Crucially, Scholem underscores the vital difference between the Christian and Sabbatean paradoxes. While the former encourages core virtues like mercy and charity, the latter emboldens vices like antinomianism, the belief that when laws collide with inner truths, laws must be disobeyed. It does not, I think, take a great leap of imagination to see how this belief bleeds into our secular age.
This brings us to Donald Trump. Many of us have been shocked but not surprised by the many whiplashes that our president has inflicted on the world. There are at least three sources for this behavior. First, Trump has always had just one idea — tariffs — which is the wrong idea. Second, Trump has always had just one passion — the will to dominate and humiliate — that cannot be sated.
Finally, ever since the fortunately failed assassination attempt, Trump seems to believe that his mission to make America great is divinely sanctioned. This horrifies the worldly inhabitants among us, but not so much other-worldly types. Take the millions of evangelical Christians convinced that Trump is engaged in a Manichaean battle against the forces of darkness.
Yet, there are other Trump followers who are not evangelical, but no less fanatical in their belief that the president has a plan. Not to be saved from a future climaxing in an apocalyptic Armageddon, but to restore the past, or at least their past, and a once-great America. For reasons — some well-grounded, others sheer fantasy — that explain their discontent, these followers also see Trump as a messianic figure.
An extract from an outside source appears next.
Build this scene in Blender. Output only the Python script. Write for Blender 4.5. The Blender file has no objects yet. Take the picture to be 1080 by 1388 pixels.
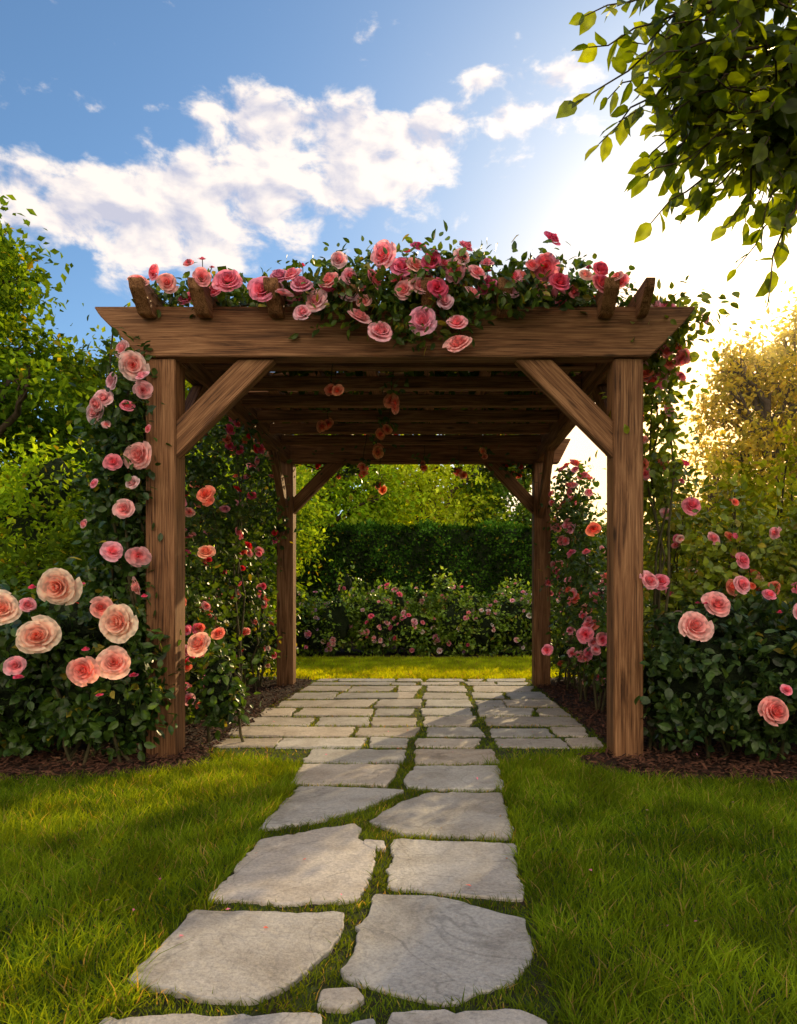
import bpy, math, random, bmesh
import numpy as np
from mathutils import Vector, Matrix
rng=np.random.default_rng(7); random.seed(7)
scene=bpy.context.scene
COL=scene.collection
SUN_EL=math.radians(21.5); SUN_AZ=math.radians(25)
S=Vector((math.sin(SUN_AZ)*math.cos(SUN_EL),math.cos(SUN_AZ)*math.cos(SUN_EL),math.sin(SUN_EL)))

# ------------------------------------------------------------ helpers
def link(o,parent=None):
    COL.objects.link(o)
    if parent: o.parent=parent
    return o
def empty(name):
    o=bpy.data.objects.new(name,None); return link(o)
def A(x): return np.asarray(x,dtype=np.float64)
def norm(v): return v/np.maximum(np.linalg.norm(v,axis=-1,keepdims=True),1e-9)
def tri_mesh(name,V,F,mat,col=None,parent=None,smooth=False):
    me=bpy.data.meshes.new(name)
    V=A(V).reshape(-1,3); F=np.asarray(F,dtype=np.int32).reshape(-1,3)
    me.vertices.add(len(V)); me.vertices.foreach_set('co',V.astype(np.float32).ravel())
    me.loops.add(F.size); me.loops.foreach_set('vertex_index',F.ravel())
    me.polygons.add(len(F))
    me.polygons.foreach_set('loop_start',np.arange(0,F.size,3,dtype=np.int32))
    me.polygons.foreach_set('use_smooth',np.full(len(F),smooth))
    me.update(calc_edges=True)
    if col is not None:
        a=me.attributes.new('Col','FLOAT_COLOR','POINT')
        c=np.ones((len(V),4),dtype=np.float32); c[:,:3]=col
        a.data.foreach_set('color',c.ravel())
    me.materials.append(mat)
    return link(bpy.data.objects.new(name,me),parent)
def frames_y(d,n):
    d=norm(d); x=norm(np.cross(d,n)); z=np.cross(x,d)
    return np.stack([x,d,z],axis=2)
def frames_z(z,r):
    z=norm(z); x=norm(np.cross(r,z)); y=np.cross(z,x)
    return np.stack([x,y,z],axis=2)
def inst(T,F,pos,R,s):
    n=len(pos); s=A(s)
    TT=T[None]*(s[:,None,None] if s.ndim==1 else s[:,None,:])
    V=np.einsum('nij,ntj->nti',R,TT)+pos[:,None]
    FF=F[None]+(np.arange(n)*len(T))[:,None,None]
    return V.reshape(-1,3),FF.reshape(-1,3)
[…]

He is the only man — a man it must be — who can fix it, it being the financial, educational, and professional crises they face, and that “Washington” ignores.
The world according to Fox is the world that evangelical and ideological believers tend to inhabit, their minds less informed than formed by the talking heads who fill the screen. A striking instance of this phenomenon occurred on Wednesday, when the same catastrophic and permanent tariff scheme that Trump had inflicted on the world a week earlier was atomized by a Truth Social tweet.
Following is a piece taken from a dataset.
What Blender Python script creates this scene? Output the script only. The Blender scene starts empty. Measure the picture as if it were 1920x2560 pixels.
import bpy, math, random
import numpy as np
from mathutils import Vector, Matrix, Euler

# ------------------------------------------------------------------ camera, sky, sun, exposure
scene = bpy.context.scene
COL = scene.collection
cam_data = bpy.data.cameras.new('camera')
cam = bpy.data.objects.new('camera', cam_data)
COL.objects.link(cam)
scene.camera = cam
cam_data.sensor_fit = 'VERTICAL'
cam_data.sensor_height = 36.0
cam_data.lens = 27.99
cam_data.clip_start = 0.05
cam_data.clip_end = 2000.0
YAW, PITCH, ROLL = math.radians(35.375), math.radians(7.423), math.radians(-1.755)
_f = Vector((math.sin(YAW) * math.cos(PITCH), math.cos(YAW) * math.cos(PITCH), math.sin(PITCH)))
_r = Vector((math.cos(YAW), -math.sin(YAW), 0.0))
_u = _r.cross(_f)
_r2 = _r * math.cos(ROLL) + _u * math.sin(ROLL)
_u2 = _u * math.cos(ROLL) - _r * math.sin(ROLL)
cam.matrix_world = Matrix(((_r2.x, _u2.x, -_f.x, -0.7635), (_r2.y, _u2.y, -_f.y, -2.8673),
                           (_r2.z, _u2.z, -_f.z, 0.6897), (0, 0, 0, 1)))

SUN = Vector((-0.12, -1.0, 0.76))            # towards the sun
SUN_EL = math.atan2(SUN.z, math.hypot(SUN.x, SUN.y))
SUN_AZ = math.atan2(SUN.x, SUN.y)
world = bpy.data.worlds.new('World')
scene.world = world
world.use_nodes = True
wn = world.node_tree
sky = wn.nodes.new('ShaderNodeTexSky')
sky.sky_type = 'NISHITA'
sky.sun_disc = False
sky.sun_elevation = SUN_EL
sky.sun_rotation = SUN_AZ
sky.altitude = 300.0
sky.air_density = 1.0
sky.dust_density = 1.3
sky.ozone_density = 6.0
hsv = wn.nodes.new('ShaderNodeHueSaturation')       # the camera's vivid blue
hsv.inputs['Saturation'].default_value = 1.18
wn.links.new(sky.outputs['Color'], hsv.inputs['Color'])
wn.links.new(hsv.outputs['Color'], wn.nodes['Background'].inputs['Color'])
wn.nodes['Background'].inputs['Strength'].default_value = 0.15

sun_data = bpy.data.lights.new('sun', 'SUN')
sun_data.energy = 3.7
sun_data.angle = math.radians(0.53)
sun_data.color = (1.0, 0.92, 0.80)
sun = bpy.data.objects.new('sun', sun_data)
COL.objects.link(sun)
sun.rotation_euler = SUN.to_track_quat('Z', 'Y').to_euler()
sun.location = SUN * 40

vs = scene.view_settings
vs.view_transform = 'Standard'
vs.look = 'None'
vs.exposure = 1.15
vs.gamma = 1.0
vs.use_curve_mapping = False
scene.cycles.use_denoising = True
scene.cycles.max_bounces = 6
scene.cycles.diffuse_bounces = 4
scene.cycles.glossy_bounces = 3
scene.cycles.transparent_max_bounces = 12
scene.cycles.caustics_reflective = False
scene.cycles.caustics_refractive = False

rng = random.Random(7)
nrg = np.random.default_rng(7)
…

To explain this latest whiplash, Trump’s collection of Nathans leapt into the breach. As one Fox luminary, Laura Ingraham, declared: “Trump announced a brilliant move to pause the higher tariffs on countries negotiating with us, but meanwhile to raise China’s tariffs to 125%, to wall off China by boxing them out, further weakening their economic power. It’s genius.”
It appears that we now confront, in every sense of the word, a bastardized form of Sabbatianism, led by a man who, like Zevi, appears to a growing number of Americans as less a genius than he does a maniac. (As Scholem notes, some of Zevi’s followers described him — approvingly — as mad.) The optimists have concluded that Trump’s pausing of the tariffs was, like Zevi’s conversion, a welcome apostasy to reality. But the pessimists worry, perhaps rightly, that our messiah’s madness, given his blessed state of immunity, is not so easily suppressed.